The woman at the heart of this novel sees love as a cosmic experience, and she seeks to understand her own relationship through geometry, ice cores, and tree rings.
A smart story of love and loss with a clever mix of narrative techniques, Empty Set may be an antidote to the current climate of despair ... the characters are rich and well developed, the mood is contagious, and the plot is simple yet intriguingly complex ... The ending shouldn’t come as a surprise, but, to Gerber Bicecci’s credit, it does. Suspicious of narrative at the beginning of the story, hiding behind her puzzles and her diagrams, Verónica gradually finds a place within it, a way forward that offers readers an enticing model for how to exist in a fragmented world of ever-multiplying identities.

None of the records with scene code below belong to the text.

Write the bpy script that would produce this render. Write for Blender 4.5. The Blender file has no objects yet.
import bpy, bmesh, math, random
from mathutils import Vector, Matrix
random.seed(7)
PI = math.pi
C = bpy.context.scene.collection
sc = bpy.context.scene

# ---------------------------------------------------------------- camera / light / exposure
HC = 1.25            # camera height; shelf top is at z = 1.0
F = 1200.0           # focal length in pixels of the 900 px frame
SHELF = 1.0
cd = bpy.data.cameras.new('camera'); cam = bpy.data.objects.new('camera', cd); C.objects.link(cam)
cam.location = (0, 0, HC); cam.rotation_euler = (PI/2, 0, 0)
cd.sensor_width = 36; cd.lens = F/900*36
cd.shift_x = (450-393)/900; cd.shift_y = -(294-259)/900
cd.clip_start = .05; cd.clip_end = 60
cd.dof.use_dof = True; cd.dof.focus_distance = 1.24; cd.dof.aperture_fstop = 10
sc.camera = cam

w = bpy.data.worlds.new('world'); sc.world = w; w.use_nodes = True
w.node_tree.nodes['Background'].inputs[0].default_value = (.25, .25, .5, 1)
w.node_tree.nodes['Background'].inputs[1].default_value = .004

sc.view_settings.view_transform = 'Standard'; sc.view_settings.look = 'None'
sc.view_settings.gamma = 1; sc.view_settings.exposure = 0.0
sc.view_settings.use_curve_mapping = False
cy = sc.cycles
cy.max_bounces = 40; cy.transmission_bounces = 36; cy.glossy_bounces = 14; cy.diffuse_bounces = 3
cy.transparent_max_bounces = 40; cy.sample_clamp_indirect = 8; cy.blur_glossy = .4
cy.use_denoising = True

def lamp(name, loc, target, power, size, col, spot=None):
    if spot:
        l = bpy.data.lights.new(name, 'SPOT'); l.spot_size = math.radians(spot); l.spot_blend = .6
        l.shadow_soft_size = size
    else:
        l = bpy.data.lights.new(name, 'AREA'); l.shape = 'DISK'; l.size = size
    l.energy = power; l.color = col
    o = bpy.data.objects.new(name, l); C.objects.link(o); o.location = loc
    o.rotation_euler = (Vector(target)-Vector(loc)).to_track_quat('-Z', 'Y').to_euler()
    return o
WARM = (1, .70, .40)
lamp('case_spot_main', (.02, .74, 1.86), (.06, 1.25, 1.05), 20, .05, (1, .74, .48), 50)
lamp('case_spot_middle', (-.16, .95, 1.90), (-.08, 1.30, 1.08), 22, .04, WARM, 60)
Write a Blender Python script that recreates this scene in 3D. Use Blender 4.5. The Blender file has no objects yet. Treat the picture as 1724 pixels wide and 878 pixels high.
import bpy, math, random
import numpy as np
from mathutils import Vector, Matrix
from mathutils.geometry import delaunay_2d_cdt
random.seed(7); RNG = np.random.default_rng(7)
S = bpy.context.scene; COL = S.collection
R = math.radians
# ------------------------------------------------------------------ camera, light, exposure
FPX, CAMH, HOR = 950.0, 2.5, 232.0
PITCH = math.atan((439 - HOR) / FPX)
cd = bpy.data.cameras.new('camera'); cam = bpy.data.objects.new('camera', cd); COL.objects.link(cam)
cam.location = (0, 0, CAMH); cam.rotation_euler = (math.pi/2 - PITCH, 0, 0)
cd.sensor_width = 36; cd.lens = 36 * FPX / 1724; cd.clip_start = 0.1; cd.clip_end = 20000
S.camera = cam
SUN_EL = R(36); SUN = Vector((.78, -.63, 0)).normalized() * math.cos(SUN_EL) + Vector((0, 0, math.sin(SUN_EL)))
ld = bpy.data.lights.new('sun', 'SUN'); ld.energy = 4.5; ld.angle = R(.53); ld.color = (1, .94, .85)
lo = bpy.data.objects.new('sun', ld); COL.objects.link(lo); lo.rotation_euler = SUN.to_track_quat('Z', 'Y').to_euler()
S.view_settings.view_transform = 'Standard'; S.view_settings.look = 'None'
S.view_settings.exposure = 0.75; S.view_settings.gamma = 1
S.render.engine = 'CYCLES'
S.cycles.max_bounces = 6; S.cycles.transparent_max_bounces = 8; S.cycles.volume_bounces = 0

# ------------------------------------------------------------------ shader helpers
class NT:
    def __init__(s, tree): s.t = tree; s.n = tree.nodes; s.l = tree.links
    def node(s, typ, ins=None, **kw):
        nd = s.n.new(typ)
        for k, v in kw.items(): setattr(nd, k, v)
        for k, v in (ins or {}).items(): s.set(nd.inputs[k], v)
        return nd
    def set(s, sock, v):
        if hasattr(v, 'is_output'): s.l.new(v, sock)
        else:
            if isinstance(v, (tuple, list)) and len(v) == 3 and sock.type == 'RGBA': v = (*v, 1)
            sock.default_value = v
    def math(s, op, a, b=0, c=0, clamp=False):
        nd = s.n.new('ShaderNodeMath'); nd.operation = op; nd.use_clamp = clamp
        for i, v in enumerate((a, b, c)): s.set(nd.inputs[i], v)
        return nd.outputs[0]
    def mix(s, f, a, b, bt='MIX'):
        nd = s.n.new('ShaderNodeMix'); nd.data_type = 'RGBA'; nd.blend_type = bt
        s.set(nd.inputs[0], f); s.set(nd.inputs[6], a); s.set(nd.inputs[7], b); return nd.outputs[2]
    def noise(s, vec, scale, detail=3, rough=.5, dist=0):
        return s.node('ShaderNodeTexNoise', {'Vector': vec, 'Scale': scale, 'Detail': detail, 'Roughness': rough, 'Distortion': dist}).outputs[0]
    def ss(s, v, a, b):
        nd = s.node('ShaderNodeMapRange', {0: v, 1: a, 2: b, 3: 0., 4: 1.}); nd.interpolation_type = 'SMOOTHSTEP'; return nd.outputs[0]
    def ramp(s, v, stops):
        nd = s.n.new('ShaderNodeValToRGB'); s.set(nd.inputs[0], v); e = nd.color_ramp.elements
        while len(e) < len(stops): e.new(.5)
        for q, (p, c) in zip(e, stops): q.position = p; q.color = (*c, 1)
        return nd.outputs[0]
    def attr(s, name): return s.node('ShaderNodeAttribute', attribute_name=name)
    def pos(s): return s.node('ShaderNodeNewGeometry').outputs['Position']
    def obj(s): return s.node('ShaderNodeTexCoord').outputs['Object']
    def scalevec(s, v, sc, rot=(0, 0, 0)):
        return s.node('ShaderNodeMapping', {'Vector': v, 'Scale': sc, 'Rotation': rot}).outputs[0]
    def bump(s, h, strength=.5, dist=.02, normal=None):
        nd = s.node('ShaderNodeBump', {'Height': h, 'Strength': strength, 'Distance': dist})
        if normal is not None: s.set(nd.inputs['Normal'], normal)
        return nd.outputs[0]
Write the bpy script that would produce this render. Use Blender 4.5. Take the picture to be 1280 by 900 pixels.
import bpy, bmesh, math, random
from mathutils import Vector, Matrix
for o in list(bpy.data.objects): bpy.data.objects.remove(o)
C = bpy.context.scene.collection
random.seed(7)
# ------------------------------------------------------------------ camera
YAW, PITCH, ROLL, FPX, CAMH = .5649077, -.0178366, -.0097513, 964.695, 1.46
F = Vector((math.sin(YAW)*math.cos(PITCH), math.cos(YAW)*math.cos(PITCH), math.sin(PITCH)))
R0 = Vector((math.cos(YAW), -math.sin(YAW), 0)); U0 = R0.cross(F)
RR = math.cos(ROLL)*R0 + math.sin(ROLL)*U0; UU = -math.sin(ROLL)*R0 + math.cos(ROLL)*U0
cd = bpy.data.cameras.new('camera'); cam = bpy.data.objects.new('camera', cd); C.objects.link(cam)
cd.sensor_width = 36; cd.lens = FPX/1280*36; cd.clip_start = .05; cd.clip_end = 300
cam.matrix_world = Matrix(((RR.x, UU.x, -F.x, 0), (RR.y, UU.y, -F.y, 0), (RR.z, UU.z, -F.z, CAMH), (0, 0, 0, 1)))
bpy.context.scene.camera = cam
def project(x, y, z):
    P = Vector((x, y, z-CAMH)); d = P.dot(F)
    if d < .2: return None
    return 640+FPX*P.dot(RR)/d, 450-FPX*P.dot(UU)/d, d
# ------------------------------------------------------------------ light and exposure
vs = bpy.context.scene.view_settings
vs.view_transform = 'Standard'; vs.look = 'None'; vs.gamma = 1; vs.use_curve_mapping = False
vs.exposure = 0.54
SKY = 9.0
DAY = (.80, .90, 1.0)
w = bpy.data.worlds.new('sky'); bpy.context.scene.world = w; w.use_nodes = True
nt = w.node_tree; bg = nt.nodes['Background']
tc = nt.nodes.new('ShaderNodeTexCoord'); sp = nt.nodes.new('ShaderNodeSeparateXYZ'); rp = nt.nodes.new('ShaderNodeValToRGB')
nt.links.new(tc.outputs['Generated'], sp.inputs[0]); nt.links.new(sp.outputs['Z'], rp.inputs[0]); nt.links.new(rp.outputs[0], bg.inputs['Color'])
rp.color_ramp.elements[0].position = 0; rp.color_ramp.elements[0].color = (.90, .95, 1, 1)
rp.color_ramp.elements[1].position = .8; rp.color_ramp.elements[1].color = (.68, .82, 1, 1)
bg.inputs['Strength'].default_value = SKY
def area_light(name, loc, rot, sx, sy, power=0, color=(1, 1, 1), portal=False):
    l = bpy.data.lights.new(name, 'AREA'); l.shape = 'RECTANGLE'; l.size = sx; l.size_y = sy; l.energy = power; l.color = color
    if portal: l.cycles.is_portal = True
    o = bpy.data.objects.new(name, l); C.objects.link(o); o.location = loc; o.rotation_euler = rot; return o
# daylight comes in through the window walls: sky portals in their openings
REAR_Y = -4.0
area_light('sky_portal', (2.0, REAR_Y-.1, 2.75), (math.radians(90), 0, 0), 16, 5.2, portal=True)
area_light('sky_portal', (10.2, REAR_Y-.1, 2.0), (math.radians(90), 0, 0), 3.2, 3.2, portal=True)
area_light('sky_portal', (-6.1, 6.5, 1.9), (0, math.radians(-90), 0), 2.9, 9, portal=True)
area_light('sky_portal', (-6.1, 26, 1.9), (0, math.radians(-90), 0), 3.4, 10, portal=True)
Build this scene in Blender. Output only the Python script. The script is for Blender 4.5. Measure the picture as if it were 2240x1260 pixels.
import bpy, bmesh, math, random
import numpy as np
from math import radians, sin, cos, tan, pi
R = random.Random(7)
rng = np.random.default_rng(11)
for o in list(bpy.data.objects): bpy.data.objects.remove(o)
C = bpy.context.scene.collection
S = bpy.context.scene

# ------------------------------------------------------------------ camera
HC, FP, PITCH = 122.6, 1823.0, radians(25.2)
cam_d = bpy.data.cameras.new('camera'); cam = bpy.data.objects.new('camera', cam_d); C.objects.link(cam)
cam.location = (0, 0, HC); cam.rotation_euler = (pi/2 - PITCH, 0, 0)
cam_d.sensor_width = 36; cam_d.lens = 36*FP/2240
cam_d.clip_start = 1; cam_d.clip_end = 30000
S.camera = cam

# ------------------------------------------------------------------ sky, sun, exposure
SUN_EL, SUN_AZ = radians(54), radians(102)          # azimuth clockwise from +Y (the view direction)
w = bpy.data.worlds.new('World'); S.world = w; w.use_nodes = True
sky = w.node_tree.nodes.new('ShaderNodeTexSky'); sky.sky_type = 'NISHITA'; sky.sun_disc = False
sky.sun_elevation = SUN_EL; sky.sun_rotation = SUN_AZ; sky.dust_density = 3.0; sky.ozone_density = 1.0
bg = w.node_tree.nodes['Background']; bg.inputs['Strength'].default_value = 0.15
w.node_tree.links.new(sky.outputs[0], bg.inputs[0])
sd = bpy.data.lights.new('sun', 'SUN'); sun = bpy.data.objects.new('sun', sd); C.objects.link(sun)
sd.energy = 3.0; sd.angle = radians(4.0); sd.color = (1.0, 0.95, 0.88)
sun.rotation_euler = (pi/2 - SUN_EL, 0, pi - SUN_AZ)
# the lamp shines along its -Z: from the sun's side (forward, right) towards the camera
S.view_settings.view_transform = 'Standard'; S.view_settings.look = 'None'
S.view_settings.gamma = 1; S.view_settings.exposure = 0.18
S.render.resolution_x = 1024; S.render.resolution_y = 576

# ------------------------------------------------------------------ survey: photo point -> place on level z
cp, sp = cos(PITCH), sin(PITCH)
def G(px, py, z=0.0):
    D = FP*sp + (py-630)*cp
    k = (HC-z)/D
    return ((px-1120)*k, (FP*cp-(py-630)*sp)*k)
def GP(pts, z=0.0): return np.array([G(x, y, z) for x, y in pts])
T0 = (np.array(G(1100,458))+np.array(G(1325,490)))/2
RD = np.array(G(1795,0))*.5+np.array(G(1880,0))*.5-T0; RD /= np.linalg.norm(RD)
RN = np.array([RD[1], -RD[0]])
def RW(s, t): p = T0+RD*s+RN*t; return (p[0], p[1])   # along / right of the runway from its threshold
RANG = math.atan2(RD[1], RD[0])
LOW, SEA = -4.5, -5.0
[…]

Although Empty Set is at times a playful, often funny work, the book becomes increasingly concerned with Veronica’s efforts to uncover her ancestral legacy, which seemingly disappeared along with her mother ... Interspersed between short chapters Gerber Bicecci reproduces the charts, graphs, and diagrams that [protagonist] Verónica relies on to find order and meaning in her complicated, fantastical world.
Mexican author Verónica Gerber Bicecci’s first novel is like a Rubik’s Cube in the best possible way: there may be an elegant solution, but this puzzle of a story doesn’t make it easy to find. The head-scratching challenge of deciphering the messages and meanings hidden in the combination of Gerber Bicecci’s spare words and enigmatic diagrams is one of the most appealing aspects of this unusual narrative ... As with any good work of experimental fiction that defies conventional expectations, however, there are no definitive answers here and no elegant solutions.